Now, I look at the union situation, the public sector union situation, in this country, and all I see is destruction. All I see is lack of productivity. All I see is a me-me-me mentality, a demand-demand-demand mentality, an unwillingness to share in any sacrifice, an unwillingness to acknowledge any role in the problems that we face today. We don’t have the money to pay these people! We don’t have the money to pay them what they’re earning. You know, ‘collective bargaining,’ collective’s fine and dandy, what it is. If you don’t like what you make as a teacher leave and go to the private sector and try to improve yourself!

I’ve made the point about collective bargaining: It’s all well and good if you know what you’re getting into but by definition you are treated no differently. How well you do your job is irrelevant. You could do it twice as good as the person next to you and it ain’t gonna matter. You could be twice as poor in your job performance, it isn’t going to matter. You’re gonna get what the contract says. You cease being an individual — and, as such, your desires as an individual human being have to be subordinated and placed on hold to that of the whole. It sounds like socialism to me. It sounds like you just end up as an employee number — which, believe me, I think is what this regime would like.

Obama would love for me to be Media Employee Number 2,534 at G Schedule 4-B and have that be as much known about me as possible, and anybody else: Faceless, no personalities, just a bunch of cogs in a wheel, with the people running the show getting the spoils. Except the big difference is they’re not producing anything. The people you rail about in the private sector?

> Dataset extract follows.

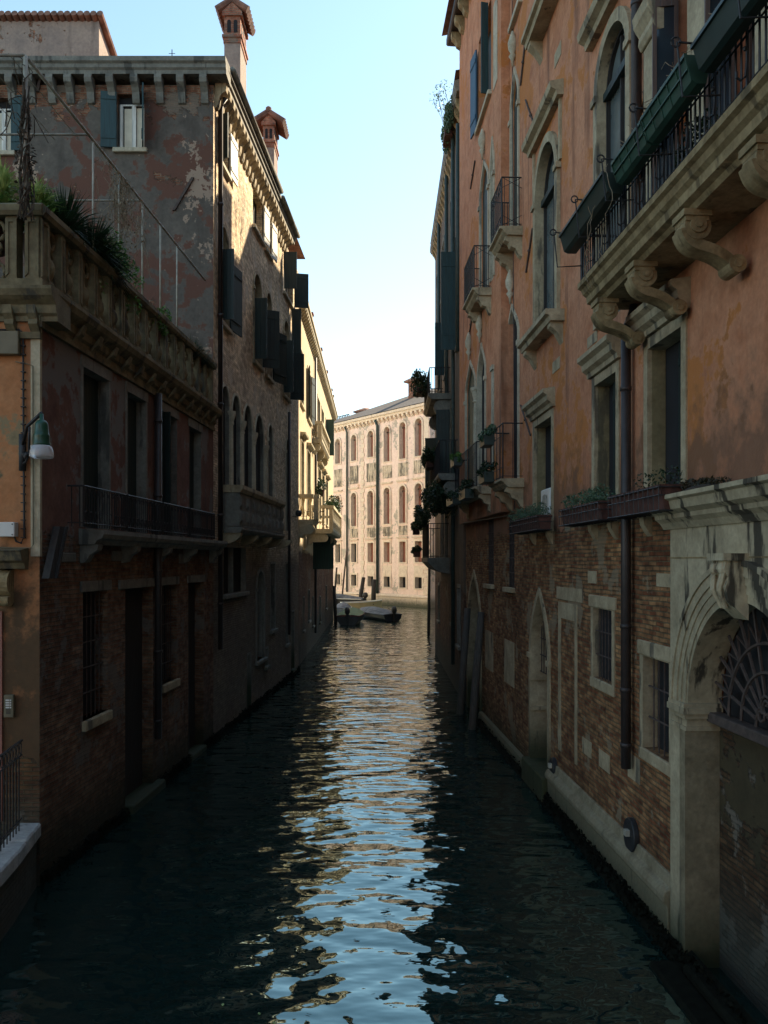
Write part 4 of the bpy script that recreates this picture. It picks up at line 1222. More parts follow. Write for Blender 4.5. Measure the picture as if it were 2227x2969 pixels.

You talk about Home Depot and all the rest? They made something, they produced something, they engaged in the growth of gross domestic product. They did something other than just engineer a transfer of wealth or a redistribution of wealth, and that’s what unions are doing, particularly these public sector unions, about whom we are having the discussion lately. Where a public sector union is involved, name for me something run well.

Where is there a US company unionized that’s doing well? Where is it? Where is there a state government that’s showing a profit or breaking even? You can’t! Union regulated? The SEIU, Service Employees International Union, is regulated? They go out and beat up people at Tea Party protests! They’re regulated organized crime union links? Jimmy Hoffa, you ever heard of him? Regulations that unions have? I’d like to see ’em in Wisconsin. What regulations are there? Teamsters regulated? Look, you’re 30 years in the union. You’re a historian. You obviously love it, and that’s fine and dandy. To each his own. But don’t tell us it’s something that it’s not, and don’t blame the private sector or public sector for your plight. You know, we’re all responsible for what happens to us. Some people are willing to accept it. Some people want to slough it off onto somebody else or a different group of people.